Два дня спустя Гитлер повторил свои заверения в том, что он безгранично благодарен Муссолини. «Я всегда буду с благодарностью помнить о Вашей поддержке», — сообщил он в телеграмме, направленной из Австрии, которая уже была официально объявлена «провинцией германского Рейха».
«Моя позиция, — ответил Муссолини, — определена дружбой между нашими двумя странами, которая освящена Осью».
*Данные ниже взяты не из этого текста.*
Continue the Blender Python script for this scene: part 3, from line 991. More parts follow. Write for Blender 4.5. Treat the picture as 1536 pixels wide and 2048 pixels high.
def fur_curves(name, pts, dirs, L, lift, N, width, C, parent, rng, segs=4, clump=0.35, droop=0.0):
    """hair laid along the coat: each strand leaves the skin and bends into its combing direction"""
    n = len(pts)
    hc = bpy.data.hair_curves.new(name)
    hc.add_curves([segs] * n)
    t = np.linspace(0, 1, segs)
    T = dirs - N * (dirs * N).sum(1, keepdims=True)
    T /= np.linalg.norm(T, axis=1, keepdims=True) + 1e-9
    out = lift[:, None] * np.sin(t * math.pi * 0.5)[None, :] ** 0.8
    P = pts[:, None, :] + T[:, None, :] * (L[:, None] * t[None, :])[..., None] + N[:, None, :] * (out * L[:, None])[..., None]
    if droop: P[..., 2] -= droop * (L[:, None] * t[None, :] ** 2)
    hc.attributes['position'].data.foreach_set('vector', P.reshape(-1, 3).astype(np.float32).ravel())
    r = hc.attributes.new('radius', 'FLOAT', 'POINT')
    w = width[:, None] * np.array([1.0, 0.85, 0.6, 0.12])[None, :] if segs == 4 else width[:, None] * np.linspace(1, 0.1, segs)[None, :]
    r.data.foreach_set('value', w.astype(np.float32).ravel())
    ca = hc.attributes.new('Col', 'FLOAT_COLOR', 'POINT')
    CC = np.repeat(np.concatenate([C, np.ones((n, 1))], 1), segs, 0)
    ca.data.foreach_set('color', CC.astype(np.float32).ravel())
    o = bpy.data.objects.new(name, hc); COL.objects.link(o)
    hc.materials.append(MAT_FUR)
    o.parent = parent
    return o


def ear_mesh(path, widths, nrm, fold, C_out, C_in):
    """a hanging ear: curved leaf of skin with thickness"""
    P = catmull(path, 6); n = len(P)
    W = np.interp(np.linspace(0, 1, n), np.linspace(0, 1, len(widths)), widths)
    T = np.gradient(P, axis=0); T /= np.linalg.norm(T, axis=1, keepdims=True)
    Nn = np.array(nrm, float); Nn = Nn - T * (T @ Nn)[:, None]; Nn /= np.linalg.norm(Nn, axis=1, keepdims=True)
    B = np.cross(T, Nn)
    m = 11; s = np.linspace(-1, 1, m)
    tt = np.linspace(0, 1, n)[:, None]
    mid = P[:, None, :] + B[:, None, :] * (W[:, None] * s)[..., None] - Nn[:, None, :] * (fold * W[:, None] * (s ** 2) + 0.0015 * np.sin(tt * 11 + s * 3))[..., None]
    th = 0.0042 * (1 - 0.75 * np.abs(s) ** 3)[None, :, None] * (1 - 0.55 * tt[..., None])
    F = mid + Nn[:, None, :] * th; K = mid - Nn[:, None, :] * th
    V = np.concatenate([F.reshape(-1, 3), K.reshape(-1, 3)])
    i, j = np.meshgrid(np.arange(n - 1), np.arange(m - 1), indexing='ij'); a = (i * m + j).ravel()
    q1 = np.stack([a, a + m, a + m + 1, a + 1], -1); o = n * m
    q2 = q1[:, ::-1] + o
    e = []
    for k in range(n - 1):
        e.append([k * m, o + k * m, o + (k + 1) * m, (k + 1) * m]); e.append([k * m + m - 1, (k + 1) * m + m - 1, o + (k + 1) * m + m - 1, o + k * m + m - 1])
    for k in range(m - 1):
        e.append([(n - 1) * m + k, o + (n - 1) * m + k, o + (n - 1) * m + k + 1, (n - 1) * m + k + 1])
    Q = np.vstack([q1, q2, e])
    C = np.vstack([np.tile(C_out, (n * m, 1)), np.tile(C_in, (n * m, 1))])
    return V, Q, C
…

Однако эту его новую позицию еще следовало объяснить возмущенной итальянской общественности, которая всего лишь несколько месяцев назад внимательно выслушала решительное заявление дуче, гласившее, что «независимость Австрии, ради которой отдал свою жизнь Дольфус, является тем самым принципиальным фактором, из-за которого сражались и будут сражаться итальянцы». Сделать это было невозможно, просто отмахнувшись от Австрии, как он это позволил себе в беседе с Чиано, заявив, что эта страна является «двусмысленностью, которую стерли с карты Европы». В палате депутатов Муссолини пытался заглушить оппозиционные настроения, утверждая в своей на редкость напыщенной речи, что Италия «никогда не давала обязательств, прямо или косвенно, устно или письменно, вмешаться в конфликт, чтобы спасти независимость Австрии». Это утверждение было демонстративно лживым, и итальянский народ знал это. Впервые со времени убийства Маттеотти, итальянцев охватило повсеместное и глубокое чувство разочарования. Потрясение от аншлюса не смогло разрушить Ось, но безоговорочной ранее популярности Муссолини избежать этого не удалось. Не говоря уже о внезапном и малодушном изменении политики, предпринятом только для того, чтобы задобрить опасного союзника, ни один мало-мальски здравомыслящий обозреватель не мог не отметить растущую угрозу для Италии со стороны сильной и воинственной Германии, продвинувшей свои границы до Альп. Итальянская внешняя политика была скомпрометирована. Для Гитлера аннексия Австрии стала его политическим и военным триумфом, практической реализацией его самых амбициозных устремлений. Австрия теперь стала и опорным пунктом для броска на Восток для расширения империи. Еще в ноябре 1937 года на секретном совещании в Имперской канцелярии Рейха Гитлер говорил о своих намерениях аннексировать Чехословакию. Сейчас он уже был готов сделать это. Он не принял всерьез подтверждение французским правительством ранее заявленной позиции о гарантиях в отношении Чехословакии. Полагаясь на свой инстинкт, в безошибочность которого он верил все больше и больше, Гитлер считал, что Франция, как и Англия, настолько не желает быть втянутой в войну, что все ее протесты можно спокойно проигнорировать. Прежде чем на практике удостовериться в этом, Гитлер решил, что он сначала должен укрепить ось Берлин — Рим прежде, чем совершить необратимый шаг.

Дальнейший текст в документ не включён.